Show all lines holding "wide".

____________________

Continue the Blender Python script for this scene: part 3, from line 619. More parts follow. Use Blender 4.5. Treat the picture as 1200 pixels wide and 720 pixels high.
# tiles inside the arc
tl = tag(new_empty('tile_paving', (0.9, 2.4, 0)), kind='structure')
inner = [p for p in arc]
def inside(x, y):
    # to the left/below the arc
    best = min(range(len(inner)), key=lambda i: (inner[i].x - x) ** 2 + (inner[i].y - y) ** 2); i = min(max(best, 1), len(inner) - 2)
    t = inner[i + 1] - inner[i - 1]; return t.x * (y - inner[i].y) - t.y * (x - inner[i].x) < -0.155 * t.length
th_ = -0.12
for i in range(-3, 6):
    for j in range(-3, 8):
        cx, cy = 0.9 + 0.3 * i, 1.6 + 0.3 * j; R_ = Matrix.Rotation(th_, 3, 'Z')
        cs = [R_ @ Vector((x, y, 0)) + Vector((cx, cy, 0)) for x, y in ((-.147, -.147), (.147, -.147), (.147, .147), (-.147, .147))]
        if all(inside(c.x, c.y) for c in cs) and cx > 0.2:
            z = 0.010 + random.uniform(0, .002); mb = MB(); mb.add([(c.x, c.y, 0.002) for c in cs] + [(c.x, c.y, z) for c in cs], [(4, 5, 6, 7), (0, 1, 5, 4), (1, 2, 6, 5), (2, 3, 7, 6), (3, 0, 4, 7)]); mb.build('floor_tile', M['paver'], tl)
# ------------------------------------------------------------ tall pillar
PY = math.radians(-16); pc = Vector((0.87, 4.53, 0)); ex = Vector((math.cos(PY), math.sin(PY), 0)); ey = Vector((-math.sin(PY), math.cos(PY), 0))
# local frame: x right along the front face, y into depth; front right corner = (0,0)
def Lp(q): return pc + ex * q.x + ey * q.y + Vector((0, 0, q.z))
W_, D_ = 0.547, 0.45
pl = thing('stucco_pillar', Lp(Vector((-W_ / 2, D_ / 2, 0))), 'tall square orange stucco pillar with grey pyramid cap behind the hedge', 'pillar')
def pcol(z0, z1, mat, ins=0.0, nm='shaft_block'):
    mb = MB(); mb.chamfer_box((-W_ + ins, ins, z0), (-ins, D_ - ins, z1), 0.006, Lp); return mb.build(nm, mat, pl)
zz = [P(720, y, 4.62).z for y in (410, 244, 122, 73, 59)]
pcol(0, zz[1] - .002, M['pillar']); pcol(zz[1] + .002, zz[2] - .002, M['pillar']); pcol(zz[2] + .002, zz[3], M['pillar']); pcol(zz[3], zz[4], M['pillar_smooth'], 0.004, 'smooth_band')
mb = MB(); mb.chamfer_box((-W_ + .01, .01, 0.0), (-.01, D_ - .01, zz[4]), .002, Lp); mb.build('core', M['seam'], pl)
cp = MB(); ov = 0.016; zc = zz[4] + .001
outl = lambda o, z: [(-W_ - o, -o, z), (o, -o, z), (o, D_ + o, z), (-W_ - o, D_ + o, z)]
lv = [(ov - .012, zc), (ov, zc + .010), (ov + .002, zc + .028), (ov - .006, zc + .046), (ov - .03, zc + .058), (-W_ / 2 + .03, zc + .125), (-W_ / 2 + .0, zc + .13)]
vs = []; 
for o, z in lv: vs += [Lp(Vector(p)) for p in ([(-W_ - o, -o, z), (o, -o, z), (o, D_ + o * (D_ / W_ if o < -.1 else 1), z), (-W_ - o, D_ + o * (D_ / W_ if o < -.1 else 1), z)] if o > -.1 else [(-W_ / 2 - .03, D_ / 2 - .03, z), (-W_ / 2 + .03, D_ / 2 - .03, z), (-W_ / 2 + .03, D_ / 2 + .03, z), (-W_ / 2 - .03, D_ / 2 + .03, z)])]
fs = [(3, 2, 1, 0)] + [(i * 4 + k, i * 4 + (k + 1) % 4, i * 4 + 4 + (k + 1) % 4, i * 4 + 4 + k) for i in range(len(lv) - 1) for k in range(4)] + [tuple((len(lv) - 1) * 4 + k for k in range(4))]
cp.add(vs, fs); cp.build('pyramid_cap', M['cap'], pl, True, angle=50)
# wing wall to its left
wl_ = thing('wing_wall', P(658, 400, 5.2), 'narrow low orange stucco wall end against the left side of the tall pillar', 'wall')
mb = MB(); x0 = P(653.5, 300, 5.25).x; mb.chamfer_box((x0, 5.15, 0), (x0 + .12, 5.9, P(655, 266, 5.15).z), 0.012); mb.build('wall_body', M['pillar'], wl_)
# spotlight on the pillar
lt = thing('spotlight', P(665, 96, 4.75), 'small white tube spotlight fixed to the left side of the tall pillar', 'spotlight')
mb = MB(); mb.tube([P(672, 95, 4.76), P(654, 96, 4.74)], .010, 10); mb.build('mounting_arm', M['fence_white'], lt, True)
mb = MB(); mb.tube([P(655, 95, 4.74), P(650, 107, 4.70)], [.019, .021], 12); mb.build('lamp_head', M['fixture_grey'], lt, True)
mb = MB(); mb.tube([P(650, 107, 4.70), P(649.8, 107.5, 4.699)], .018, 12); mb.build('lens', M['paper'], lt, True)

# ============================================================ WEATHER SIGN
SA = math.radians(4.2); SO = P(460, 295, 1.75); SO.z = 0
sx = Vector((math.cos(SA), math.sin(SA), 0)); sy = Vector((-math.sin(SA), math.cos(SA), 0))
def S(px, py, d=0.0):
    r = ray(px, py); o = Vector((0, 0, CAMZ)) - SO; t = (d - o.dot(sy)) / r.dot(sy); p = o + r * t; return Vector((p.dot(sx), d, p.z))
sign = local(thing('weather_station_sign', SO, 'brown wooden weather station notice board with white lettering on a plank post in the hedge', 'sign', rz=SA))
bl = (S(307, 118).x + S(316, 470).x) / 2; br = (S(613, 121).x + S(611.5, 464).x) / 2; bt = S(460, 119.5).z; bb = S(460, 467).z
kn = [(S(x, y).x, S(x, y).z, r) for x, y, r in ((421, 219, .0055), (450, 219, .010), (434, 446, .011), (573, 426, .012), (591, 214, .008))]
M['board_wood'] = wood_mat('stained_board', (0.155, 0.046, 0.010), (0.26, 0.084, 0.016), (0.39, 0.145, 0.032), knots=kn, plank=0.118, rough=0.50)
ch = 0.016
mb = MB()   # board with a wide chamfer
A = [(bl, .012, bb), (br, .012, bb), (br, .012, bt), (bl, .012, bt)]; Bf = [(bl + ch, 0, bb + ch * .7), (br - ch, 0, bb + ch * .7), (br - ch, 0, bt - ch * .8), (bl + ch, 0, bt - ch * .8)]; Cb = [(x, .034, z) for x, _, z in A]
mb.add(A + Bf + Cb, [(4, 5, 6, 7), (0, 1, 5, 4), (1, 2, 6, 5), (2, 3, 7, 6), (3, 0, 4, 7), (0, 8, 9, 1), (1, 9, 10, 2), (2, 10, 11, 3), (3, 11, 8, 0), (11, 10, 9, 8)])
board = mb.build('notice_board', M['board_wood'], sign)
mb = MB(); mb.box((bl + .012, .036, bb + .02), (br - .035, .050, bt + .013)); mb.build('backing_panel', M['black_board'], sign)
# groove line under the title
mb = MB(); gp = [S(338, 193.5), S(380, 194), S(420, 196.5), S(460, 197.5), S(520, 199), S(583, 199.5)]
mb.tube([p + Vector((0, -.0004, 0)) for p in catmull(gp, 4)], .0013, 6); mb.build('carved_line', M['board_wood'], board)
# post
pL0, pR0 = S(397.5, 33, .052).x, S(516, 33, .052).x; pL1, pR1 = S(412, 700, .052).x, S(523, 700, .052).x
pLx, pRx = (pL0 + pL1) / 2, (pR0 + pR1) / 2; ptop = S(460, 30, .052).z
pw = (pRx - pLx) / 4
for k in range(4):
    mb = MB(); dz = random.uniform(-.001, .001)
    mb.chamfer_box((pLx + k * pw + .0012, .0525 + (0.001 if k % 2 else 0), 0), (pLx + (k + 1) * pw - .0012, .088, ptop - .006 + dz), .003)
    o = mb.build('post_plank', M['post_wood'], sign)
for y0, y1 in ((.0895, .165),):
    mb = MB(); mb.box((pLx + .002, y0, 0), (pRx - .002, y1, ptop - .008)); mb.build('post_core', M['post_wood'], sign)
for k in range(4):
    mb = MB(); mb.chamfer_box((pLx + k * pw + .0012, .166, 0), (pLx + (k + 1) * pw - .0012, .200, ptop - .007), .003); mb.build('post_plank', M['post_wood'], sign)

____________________

[REPLY]:
Continue the Blender Python script for this scene: part 3, from line 619. More parts follow. Use Blender 4.5. Treat the picture as 1200 pixels wide and 720 pixels high.
mb = MB()   # board with a wide chamfer